■ Exercise directions
Quote, without change, all of the lines that follow.
┄┄┄┄┄┄
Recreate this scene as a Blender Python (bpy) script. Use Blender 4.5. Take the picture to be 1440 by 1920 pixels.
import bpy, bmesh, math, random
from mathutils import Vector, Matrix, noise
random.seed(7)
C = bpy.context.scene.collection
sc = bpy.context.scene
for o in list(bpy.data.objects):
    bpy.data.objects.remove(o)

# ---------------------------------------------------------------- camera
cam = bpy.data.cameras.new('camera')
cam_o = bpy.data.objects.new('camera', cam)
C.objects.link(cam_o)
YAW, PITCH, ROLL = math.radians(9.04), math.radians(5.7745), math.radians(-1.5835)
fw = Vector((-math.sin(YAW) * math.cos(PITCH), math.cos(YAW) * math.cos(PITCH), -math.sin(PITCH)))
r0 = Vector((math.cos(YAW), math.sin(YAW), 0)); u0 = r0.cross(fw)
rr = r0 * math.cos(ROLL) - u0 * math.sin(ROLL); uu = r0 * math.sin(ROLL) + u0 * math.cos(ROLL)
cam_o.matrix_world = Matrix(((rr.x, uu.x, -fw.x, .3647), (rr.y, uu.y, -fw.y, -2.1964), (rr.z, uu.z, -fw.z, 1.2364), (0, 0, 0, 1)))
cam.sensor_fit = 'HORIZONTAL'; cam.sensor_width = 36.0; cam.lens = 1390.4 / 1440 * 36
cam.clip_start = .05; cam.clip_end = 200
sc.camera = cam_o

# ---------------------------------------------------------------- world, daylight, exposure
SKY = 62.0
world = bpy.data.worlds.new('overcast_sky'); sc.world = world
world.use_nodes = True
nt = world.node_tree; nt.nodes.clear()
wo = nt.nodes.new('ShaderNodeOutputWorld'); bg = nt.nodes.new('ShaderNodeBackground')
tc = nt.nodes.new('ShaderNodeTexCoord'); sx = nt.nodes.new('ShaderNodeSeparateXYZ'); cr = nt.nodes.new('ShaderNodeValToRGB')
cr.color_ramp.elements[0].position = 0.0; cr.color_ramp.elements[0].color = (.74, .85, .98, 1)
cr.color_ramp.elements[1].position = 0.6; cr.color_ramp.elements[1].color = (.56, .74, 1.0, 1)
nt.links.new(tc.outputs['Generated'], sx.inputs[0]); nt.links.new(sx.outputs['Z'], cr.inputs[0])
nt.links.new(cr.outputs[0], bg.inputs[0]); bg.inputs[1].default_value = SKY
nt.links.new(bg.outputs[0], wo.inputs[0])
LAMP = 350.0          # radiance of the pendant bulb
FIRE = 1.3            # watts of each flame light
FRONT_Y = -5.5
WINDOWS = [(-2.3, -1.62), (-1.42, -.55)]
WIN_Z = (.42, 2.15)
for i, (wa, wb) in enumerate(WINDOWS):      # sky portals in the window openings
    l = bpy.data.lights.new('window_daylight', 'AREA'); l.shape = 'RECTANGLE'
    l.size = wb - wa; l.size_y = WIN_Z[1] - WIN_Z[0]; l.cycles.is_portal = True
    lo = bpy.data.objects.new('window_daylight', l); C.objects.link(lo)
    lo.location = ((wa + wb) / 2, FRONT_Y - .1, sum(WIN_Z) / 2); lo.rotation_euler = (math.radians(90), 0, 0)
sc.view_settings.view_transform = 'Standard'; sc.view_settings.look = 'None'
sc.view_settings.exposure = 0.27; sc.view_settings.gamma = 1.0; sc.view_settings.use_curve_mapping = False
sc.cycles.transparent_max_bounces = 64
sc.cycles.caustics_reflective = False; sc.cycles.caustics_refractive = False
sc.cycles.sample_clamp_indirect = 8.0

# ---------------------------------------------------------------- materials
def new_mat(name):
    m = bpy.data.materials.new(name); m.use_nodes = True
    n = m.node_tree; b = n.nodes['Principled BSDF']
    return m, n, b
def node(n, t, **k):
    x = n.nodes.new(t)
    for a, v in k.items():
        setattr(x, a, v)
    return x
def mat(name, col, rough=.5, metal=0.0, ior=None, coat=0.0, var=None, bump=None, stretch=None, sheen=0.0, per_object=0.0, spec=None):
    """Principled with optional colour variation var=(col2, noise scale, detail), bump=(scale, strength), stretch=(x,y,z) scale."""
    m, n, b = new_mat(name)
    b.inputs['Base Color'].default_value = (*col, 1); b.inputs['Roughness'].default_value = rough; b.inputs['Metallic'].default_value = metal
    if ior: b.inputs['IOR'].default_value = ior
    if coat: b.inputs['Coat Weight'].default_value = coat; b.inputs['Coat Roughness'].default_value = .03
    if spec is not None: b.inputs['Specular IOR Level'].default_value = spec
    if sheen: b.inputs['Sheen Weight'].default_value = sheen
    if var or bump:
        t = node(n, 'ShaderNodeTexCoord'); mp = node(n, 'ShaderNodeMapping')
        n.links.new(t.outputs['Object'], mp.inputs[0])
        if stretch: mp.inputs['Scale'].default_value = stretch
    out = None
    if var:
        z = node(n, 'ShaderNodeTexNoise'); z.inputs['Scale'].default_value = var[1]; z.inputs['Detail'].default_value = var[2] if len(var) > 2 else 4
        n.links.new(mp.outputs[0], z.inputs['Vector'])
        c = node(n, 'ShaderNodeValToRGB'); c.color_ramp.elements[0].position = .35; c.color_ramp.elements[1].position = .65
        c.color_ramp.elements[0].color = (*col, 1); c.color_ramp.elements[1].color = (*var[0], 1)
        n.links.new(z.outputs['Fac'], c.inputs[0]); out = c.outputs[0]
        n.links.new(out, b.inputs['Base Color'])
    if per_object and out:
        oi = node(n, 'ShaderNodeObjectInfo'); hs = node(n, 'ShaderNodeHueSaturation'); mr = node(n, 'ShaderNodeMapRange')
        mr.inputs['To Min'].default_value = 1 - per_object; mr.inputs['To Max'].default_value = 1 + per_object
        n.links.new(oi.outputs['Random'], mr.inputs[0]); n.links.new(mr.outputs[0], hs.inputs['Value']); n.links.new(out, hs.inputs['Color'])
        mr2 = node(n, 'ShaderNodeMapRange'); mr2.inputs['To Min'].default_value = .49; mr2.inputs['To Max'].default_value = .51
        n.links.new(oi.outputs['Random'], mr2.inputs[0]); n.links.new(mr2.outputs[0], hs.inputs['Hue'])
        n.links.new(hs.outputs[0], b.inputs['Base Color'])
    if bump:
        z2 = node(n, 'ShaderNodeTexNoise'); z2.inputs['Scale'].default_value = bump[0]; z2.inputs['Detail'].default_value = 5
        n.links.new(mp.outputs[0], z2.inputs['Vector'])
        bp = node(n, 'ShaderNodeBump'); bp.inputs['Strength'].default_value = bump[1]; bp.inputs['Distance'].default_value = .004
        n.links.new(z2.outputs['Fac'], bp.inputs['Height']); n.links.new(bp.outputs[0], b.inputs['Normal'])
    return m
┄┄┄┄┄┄
■ The output
Recreate this scene as a Blender Python (bpy) script. Use Blender 4.5. Take the picture to be 1440 by 1920 pixels.
import bpy, bmesh, math, random
from mathutils import Vector, Matrix, noise
random.seed(7)
C = bpy.context.scene.collection
sc = bpy.context.scene
for o in list(bpy.data.objects):
    bpy.data.objects.remove(o)

# ---------------------------------------------------------------- camera
cam = bpy.data.cameras.new('camera')
cam_o = bpy.data.objects.new('camera', cam)
C.objects.link(cam_o)
YAW, PITCH, ROLL = math.radians(9.04), math.radians(5.7745), math.radians(-1.5835)
fw = Vector((-math.sin(YAW) * math.cos(PITCH), math.cos(YAW) * math.cos(PITCH), -math.sin(PITCH)))
r0 = Vector((math.cos(YAW), math.sin(YAW), 0)); u0 = r0.cross(fw)
rr = r0 * math.cos(ROLL) - u0 * math.sin(ROLL); uu = r0 * math.sin(ROLL) + u0 * math.cos(ROLL)
cam_o.matrix_world = Matrix(((rr.x, uu.x, -fw.x, .3647), (rr.y, uu.y, -fw.y, -2.1964), (rr.z, uu.z, -fw.z, 1.2364), (0, 0, 0, 1)))
cam.sensor_fit = 'HORIZONTAL'; cam.sensor_width = 36.0; cam.lens = 1390.4 / 1440 * 36
cam.clip_start = .05; cam.clip_end = 200
sc.camera = cam_o

# ---------------------------------------------------------------- world, daylight, exposure
SKY = 62.0
world = bpy.data.worlds.new('overcast_sky'); sc.world = world
world.use_nodes = True
nt = world.node_tree; nt.nodes.clear()
wo = nt.nodes.new('ShaderNodeOutputWorld'); bg = nt.nodes.new('ShaderNodeBackground')
tc = nt.nodes.new('ShaderNodeTexCoord'); sx = nt.nodes.new('ShaderNodeSeparateXYZ'); cr = nt.nodes.new('ShaderNodeValToRGB')
cr.color_ramp.elements[0].position = 0.0; cr.color_ramp.elements[0].color = (.74, .85, .98, 1)
cr.color_ramp.elements[1].position = 0.6; cr.color_ramp.elements[1].color = (.56, .74, 1.0, 1)
nt.links.new(tc.outputs['Generated'], sx.inputs[0]); nt.links.new(sx.outputs['Z'], cr.inputs[0])
nt.links.new(cr.outputs[0], bg.inputs[0]); bg.inputs[1].default_value = SKY
nt.links.new(bg.outputs[0], wo.inputs[0])
LAMP = 350.0          # radiance of the pendant bulb
FIRE = 1.3            # watts of each flame light
FRONT_Y = -5.5
WINDOWS = [(-2.3, -1.62), (-1.42, -.55)]
WIN_Z = (.42, 2.15)
for i, (wa, wb) in enumerate(WINDOWS):      # sky portals in the window openings
    l = bpy.data.lights.new('window_daylight', 'AREA'); l.shape = 'RECTANGLE'
    l.size = wb - wa; l.size_y = WIN_Z[1] - WIN_Z[0]; l.cycles.is_portal = True
    lo = bpy.data.objects.new('window_daylight', l); C.objects.link(lo)
    lo.location = ((wa + wb) / 2, FRONT_Y - .1, sum(WIN_Z) / 2); lo.rotation_euler = (math.radians(90), 0, 0)
sc.view_settings.view_transform = 'Standard'; sc.view_settings.look = 'None'
sc.view_settings.exposure = 0.27; sc.view_settings.gamma = 1.0; sc.view_settings.use_curve_mapping = False
sc.cycles.transparent_max_bounces = 64
sc.cycles.caustics_reflective = False; sc.cycles.caustics_refractive = False
sc.cycles.sample_clamp_indirect = 8.0

# ---------------------------------------------------------------- materials
def new_mat(name):
    m = bpy.data.materials.new(name); m.use_nodes = True
    n = m.node_tree; b = n.nodes['Principled BSDF']
    return m, n, b
def node(n, t, **k):
    x = n.nodes.new(t)
    for a, v in k.items():
        setattr(x, a, v)
    return x
def mat(name, col, rough=.5, metal=0.0, ior=None, coat=0.0, var=None, bump=None, stretch=None, sheen=0.0, per_object=0.0, spec=None):
    """Principled with optional colour variation var=(col2, noise scale, detail), bump=(scale, strength), stretch=(x,y,z) scale."""
    m, n, b = new_mat(name)
    b.inputs['Base Color'].default_value = (*col, 1); b.inputs['Roughness'].default_value = rough; b.inputs['Metallic'].default_value = metal
    if ior: b.inputs['IOR'].default_value = ior
    if coat: b.inputs['Coat Weight'].default_value = coat; b.inputs['Coat Roughness'].default_value = .03
    if spec is not None: b.inputs['Specular IOR Level'].default_value = spec
    if sheen: b.inputs['Sheen Weight'].default_value = sheen
    if var or bump:
        t = node(n, 'ShaderNodeTexCoord'); mp = node(n, 'ShaderNodeMapping')
        n.links.new(t.outputs['Object'], mp.inputs[0])
        if stretch: mp.inputs['Scale'].default_value = stretch
    out = None
    if var:
        z = node(n, 'ShaderNodeTexNoise'); z.inputs['Scale'].default_value = var[1]; z.inputs['Detail'].default_value = var[2] if len(var) > 2 else 4
        n.links.new(mp.outputs[0], z.inputs['Vector'])
        c = node(n, 'ShaderNodeValToRGB'); c.color_ramp.elements[0].position = .35; c.color_ramp.elements[1].position = .65
        c.color_ramp.elements[0].color = (*col, 1); c.color_ramp.elements[1].color = (*var[0], 1)
        n.links.new(z.outputs['Fac'], c.inputs[0]); out = c.outputs[0]
        n.links.new(out, b.inputs['Base Color'])
    if per_object and out:
        oi = node(n, 'ShaderNodeObjectInfo'); hs = node(n, 'ShaderNodeHueSaturation'); mr = node(n, 'ShaderNodeMapRange')
        mr.inputs['To Min'].default_value = 1 - per_object; mr.inputs['To Max'].default_value = 1 + per_object
        n.links.new(oi.outputs['Random'], mr.inputs[0]); n.links.new(mr.outputs[0], hs.inputs['Value']); n.links.new(out, hs.inputs['Color'])
        mr2 = node(n, 'ShaderNodeMapRange'); mr2.inputs['To Min'].default_value = .49; mr2.inputs['To Max'].default_value = .51
        n.links.new(oi.outputs['Random'], mr2.inputs[0]); n.links.new(mr2.outputs[0], hs.inputs['Hue'])
        n.links.new(hs.outputs[0], b.inputs['Base Color'])
    if bump:
        z2 = node(n, 'ShaderNodeTexNoise'); z2.inputs['Scale'].default_value = bump[0]; z2.inputs['Detail'].default_value = 5
        n.links.new(mp.outputs[0], z2.inputs['Vector'])
        bp = node(n, 'ShaderNodeBump'); bp.inputs['Strength'].default_value = bump[1]; bp.inputs['Distance'].default_value = .004
        n.links.new(z2.outputs['Fac'], bp.inputs['Height']); n.links.new(bp.outputs[0], b.inputs['Normal'])
    return m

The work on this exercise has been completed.